For me, the most important thing to allow my creativity to flow is the ability to quiet the outside world. This means more than turning off the tv or avoiding checking-in on my smart phone.
For me, it requires a quieting of the world that, even after these external resources have been powered down, exists in the mind.
I can quickly overwhelm myself with thoughts, expectations and pressure to live up to a certain standard, be a certain way and to create a masterpiece.
With this pressure screaming at me loudly, banging its fists, stomping its feet and demanding that I perform, I will, inevitably, clam up and produce nothing.
I become like a flower under extreme heat. I wilt and lose my luster.

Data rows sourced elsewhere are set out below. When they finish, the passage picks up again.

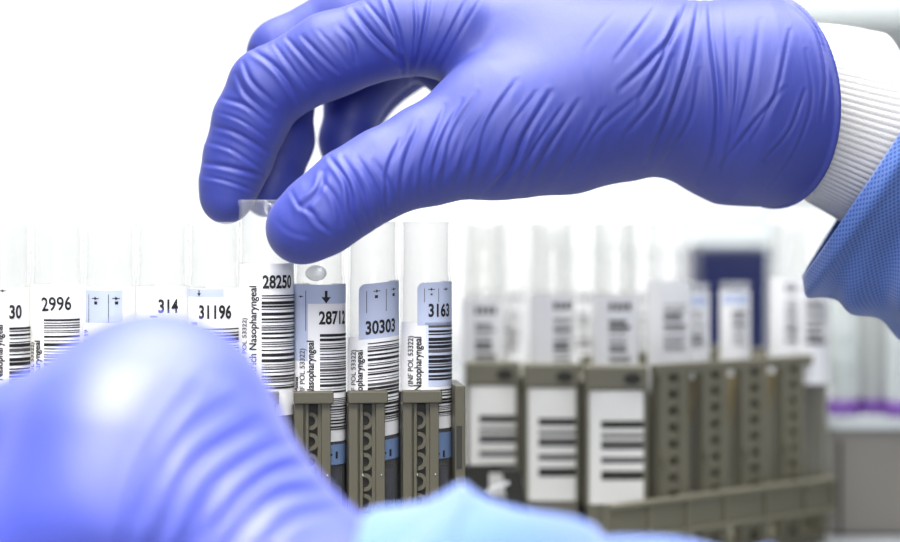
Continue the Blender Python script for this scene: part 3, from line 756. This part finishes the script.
grid_tube('knit_cuff', knit_f, 60, 1040, 'knit', HT)
def fold_noise(ph, t, s):
    return (.5*math.sin(3*ph+2.3*t*s+1)+.3*math.sin(5*ph-4*t*s+2)+.2*math.sin(9*ph+7*t*s))
def gown_f(t, ph):
    C = Q(888, 144, 24); ax = np.array([.83, .18, -.42])
    e1 = (Q(803, 278, 20)-Q(975, 14, 20))/2             # from the rim's top to its low left corner
    e2 = np.array([-7.0, -34.0, -3.0])
    g = 1+.10*t*2-.10*math.exp(-t*14)*0
    d = fold_noise(ph, t, 3)*(2.0+7.0*t)+1.3*math.sin(ph*4+t*34)*math.exp(-((t-.22)/.16)**2)
    base = C+ax*(t*95)+e1*math.cos(ph)*g+e2*math.sin(ph)*g
    n = e1*math.cos(ph)+e2*math.sin(ph); n = n/np.linalg.norm(n)
    lip = 2.2*math.exp(-((t-.05)/.03)**2)
    return base+n*(d-1.5*math.exp(-t*30)+lip)
grid_tube('gown_sleeve', gown_f, 90, 160, 'gown', HT, (95, 200), .0005)

# ---- the blurred hand in front: left hand gripping the rack
def Lp(lst): return [(Q(x, y, Y), r*(600+Y)/2100.) for x, y, Y, r in lst]
LB = [Lp([(480, 800, -150, 135), (360, 680, -148, 132), (262, 606, -145, 122), (190, 520, -140, 121), (152, 452, -135, 120), (156, 436, -132, 109)]),
      Lp([(150, 440, -128, 100), (60, 470, -125, 96), (-40, 490, -125, 100)]),
      Lp([(120, 520, -150, 90), (60, 560, -150, 80), (-20, 590, -150, 80)])]
LF = [Lp([(160, 428, -140, 70), (112, 455, -150, 72), (95, 520, -156, 70), (88, 600, -156, 64)])]
def lhand_f(p):
    d = chain(p, LB[0], 8); d = smin(d, chain(p, LB[1], 5), 12); d = smin(d, chain(p, LB[2], 5), 10)
    for c in LF: d = smin(d, chain(p, c, 6), 16)
    n = np.array([.62, -.1, -.77]); n = n/np.linalg.norm(n)
    c = (p-Q(470, 610, -150))@n
    return -smin(-d, -c, 2)
lo = Q(-70, 640, -150); VL, FL, GL = surface(lhand_f, [-125, -190, -108], [12, -92, -14], 1.3)
SL = [([(205, 372), (150, 455), (118, 560)], 5, 1.0), ([(262, 420), (190, 470), (148, 560)], 6, 1.6), ([(290, 440), (222, 480), (180, 560)], 6, 1.6), ([(318, 462), (262, 478), (205, 540)], 7, 2.0),
      ([(330, 490), (270, 500), (215, 560)], 7, 1.6), ([(345, 508), (290, 520), (250, 570)], 6, 1.2), ([(240, 395), (180, 440), (140, 520)], 6, 1.0)]
VL = fold(VL, GL, SL)
HL = thing('gloved_hand', 'blurred pale lavender gloved left hand in the foreground, gripping the rack', 'hand', P(250, 560, -.14))
to_obj('glove', VL, FL, 'glove', HL)
def lknit_f(t, ph):
    A = Q(400, 690, -150); B = Q(480, 760, -150); c = A+(B-A)*t; a = (B-A)/np.linalg.norm(B-A)
    u = np.array([-a[2], 0, a[0]]); v = np.array([0, -1.0, 0]); R = 29+.35*math.sin(ph*90)
    return c+(u*math.cos(ph)+v*math.sin(ph))*R
grid_tube('knit_cuff', lknit_f, 20, 720, 'knit', HL)
def lgown_f(t, ph):
    pts = [Q(318, 668, -150), Q(425, 618, -152), Q(560, 672, -155), Q(720, 720, -165)]
    rr = [33, 29.5, 30, 37]
    s = t*3; i = min(2, int(s)); q = s-i; sm = q*q*(3-2*q); c = pts[i]+(pts[i+1]-pts[i])*sm; R = rr[i]+(rr[i+1]-rr[i])*sm
    a = Q(720, 720, -165)-Q(375, 600, -152); a = a/np.linalg.norm(a); u = np.array([-a[2], 0, a[0]]); v = np.array([0, -1.0, 0])
    R += 1.4*fold_noise(ph, t, 5)+.8*math.sin(t*26+2*math.sin(ph))
    return c+(u*math.cos(ph)+v*math.sin(ph))*R
grid_tube('gown_sleeve', lgown_f, 100, 160, 'gown', HL, (110, 200), .0005)
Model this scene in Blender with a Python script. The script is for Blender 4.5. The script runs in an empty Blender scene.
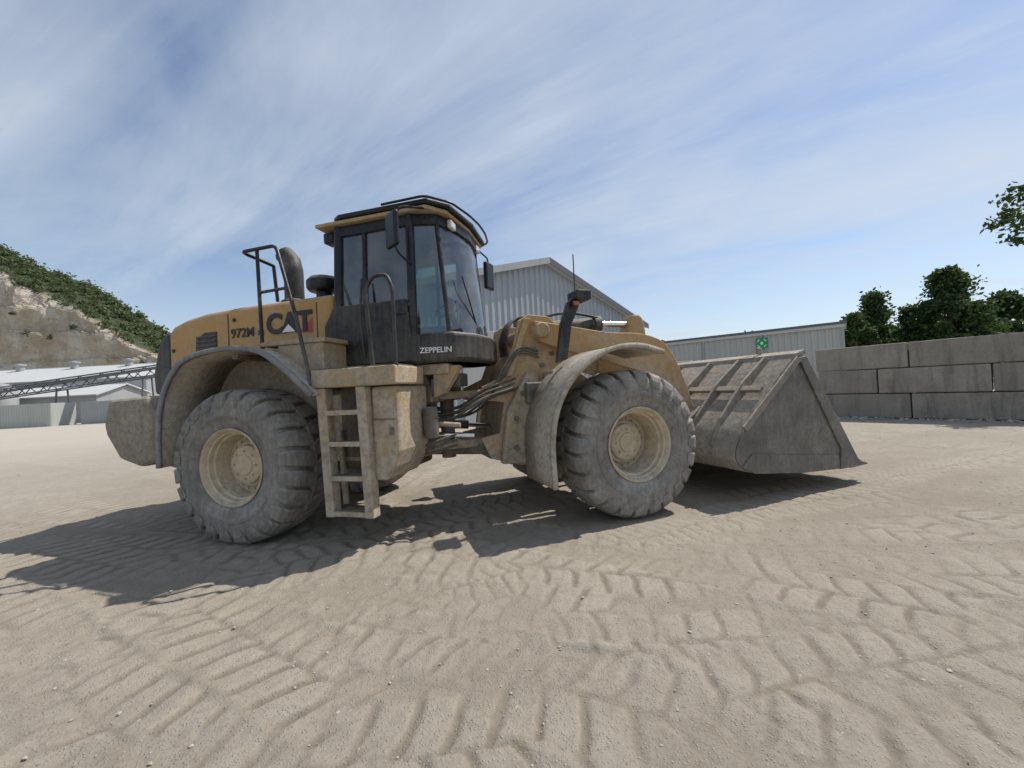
import bpy, bmesh, math, random
import numpy as np
from mathutils import Vector, Matrix
random.seed(7); RNG=np.random.default_rng(11)
S=bpy.context.scene
S.view_settings.view_transform='Standard'; S.view_settings.look='None'; S.view_settings.exposure=0
COL=S.collection

# ---------------------------------------------------------------- materials
def newmat(name):
    m=bpy.data.materials.new(name); m.use_nodes=True
    nt=m.node_tree; b=nt.nodes['Principled BSDF']; return m,nt,b
def N(nt,t,**kw):
    n=nt.nodes.new(t)
    for k,v in kw.items(): setattr(n,k,v)
    return n
def noise(nt,vec,scale,detail=5,rough=.6):
    n=N(nt,'ShaderNodeTexNoise'); n.inputs['Scale'].default_value=scale
    n.inputs['Detail'].default_value=detail; n.inputs['Roughness'].default_value=rough
    nt.links.new(vec,n.inputs['Vector']); return n.outputs['Fac']
def mth(nt,op,a,b=None,clamp=False):
    n=N(nt,'ShaderNodeMath',operation=op); n.use_clamp=clamp
    for i,v in enumerate((a,b)):
        if v is None: continue
        if isinstance(v,(int,float)): n.inputs[i].default_value=v
        else: nt.links.new(v,n.inputs[i])
    return n.outputs[0]
def mapr(nt,v,a,b,c,d):
    n=N(nt,'ShaderNodeMapRange'); nt.links.new(v,n.inputs[0])
    for i,x in enumerate((a,b,c,d)): n.inputs[i+1].default_value=x
    return n.outputs[0]
def mixc(nt,f,a,b):
    n=N(nt,'ShaderNodeMix',data_type='RGBA')
    if isinstance(f,(int,float)): n.inputs[0].default_value=f
    else: nt.links.new(f,n.inputs[0])
    for i,v in ((6,a),(7,b)):
        if isinstance(v,tuple): n.inputs[i].default_value=(*v,1)
        else: nt.links.new(v,n.inputs[i])
    return n.outputs[2]
def bump(nt,b,h,strength,dist):
    n=N(nt,'ShaderNodeBump'); n.inputs['Strength'].default_value=strength; n.inputs['Distance'].default_value=dist
    nt.links.new(h,n.inputs['Height']); nt.links.new(n.outputs[0],b.inputs['Normal'])
def pos(nt):
    g=N(nt,'ShaderNodeNewGeometry'); return g.outputs['Position']
def dusty(name,base,dust,zlo,zhi,flo,fhi,rough=.45,metal=0,bmp=.15,var=.7):
    m,nt,b=newmat(name); p=pos(nt)
    sx=N(nt,'ShaderNodeSeparateXYZ'); nt.links.new(p,sx.inputs[0])
    g=mapr(nt,sx.outputs[2],zlo,zhi,flo,fhi)
    n1=noise(nt,p,2.1,8,.68); n2=noise(nt,p,16,7,.75)
    mp=N(nt,'ShaderNodeMapping'); mp.inputs['Scale'].default_value=(11,11,1.0); nt.links.new(p,mp.inputs[0])
    n3=noise(nt,mp.outputs[0],2.2,6,.65)
    s=mth(nt,'ADD',mth(nt,'MULTIPLY',n1,.45),mth(nt,'ADD',mth(nt,'MULTIPLY',n2,.3),mth(nt,'MULTIPLY',n3,.25)))
    s=mth(nt,'MULTIPLY',mth(nt,'SUBTRACT',s,.5),var*5)
    f=mth(nt,'ADD',g,s,True)
    geo=N(nt,'ShaderNodeNewGeometry'); sn=N(nt,'ShaderNodeSeparateXYZ'); nt.links.new(geo.outputs['Normal'],sn.inputs[0])
    up=mapr(nt,sn.outputs[2],.3,1,0,.5)
    f=mth(nt,'ADD',f,up,True)
    f=mth(nt,'MULTIPLY',f,.95)
    d2=tuple(x*.45 for x in dust)
    dc=mixc(nt,mapr(nt,n2,.42,.68,0,1),dust,d2)
    dc=mixc(nt,mapr(nt,noise(nt,p,5,6,.7),.50,.64,0,.6),dc,(dust[0]*.5,dust[1]*.47,dust[2]*.41))
    nt.links.new(mixc(nt,f,base,dc),b.inputs['Base Color'])
    nt.links.new(mapr(nt,f,0,1,rough,.95),b.inputs['Roughness']); b.inputs['Metallic'].default_value=metal
    b.inputs['Specular IOR Level'].default_value=.35
    bump(nt,b,mth(nt,'ADD',n2,mth(nt,'MULTIPLY',f,.8)),bmp,.014)
    return m
DUST=(.46,.41,.33)
M_yel=dusty('yellow_paint',(.44,.235,.05),DUST,.7,3.0,.88,.16,.42)
M_yeld=dusty('yellow_paint_dusty',(.40,.25,.08),DUST,.4,2.9,1.05,.50,.5,bmp=.5,var=.9)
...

Many years ago I had the privilege of sitting in a small group of people and free writing. The guy leading the group was an editor for a non-profit magazine at the time. He instructed us to just write for 1 minute, 5 minutes and then 10 minutes without stopping or going back to correct or edit while we were writing.
This was an incredibly valuable experience for me. It is difficult to allow yourself just to write without allowing the drive to self-edit take over. When we start to edit ourselves our thoughts change direction and we can lose something really beautiful, honest, vulnerable and powerful that was about to come out because we have choked freedom in exchange for perfection.
This little lesson was only a couple of hours long, one evening, 7 or so years ago, but I am amazed at how many times, when I’m sitting down to write, I close my eyes and bring myself right back to that room. I picture the tables set-up in rows, the others in the group sitting around me, the darkness in the sky outside the window, the pen and paper in front of me, and this person standing before us telling us to write.
I keep my eyes closed and I can hear a clock ticking, ‘tick, tick, tick’, counting down the 60 seconds for the first minute to be finished and as I allow the gentle ‘tick, tick, tick’ to clear my mind of all other thoughts, I suddenly find myself writing. Freely, unedited, messy, jumbled, inspiring, terrifying and beautiful.
To the person who changed my life so many years ago, thank you. I know it was just a blip in time and may have felt fairly insignificant in the grand scheme of things, but for me it has been a lesson that has held priceless value as it continues to help me be able to freely express myself time and time again.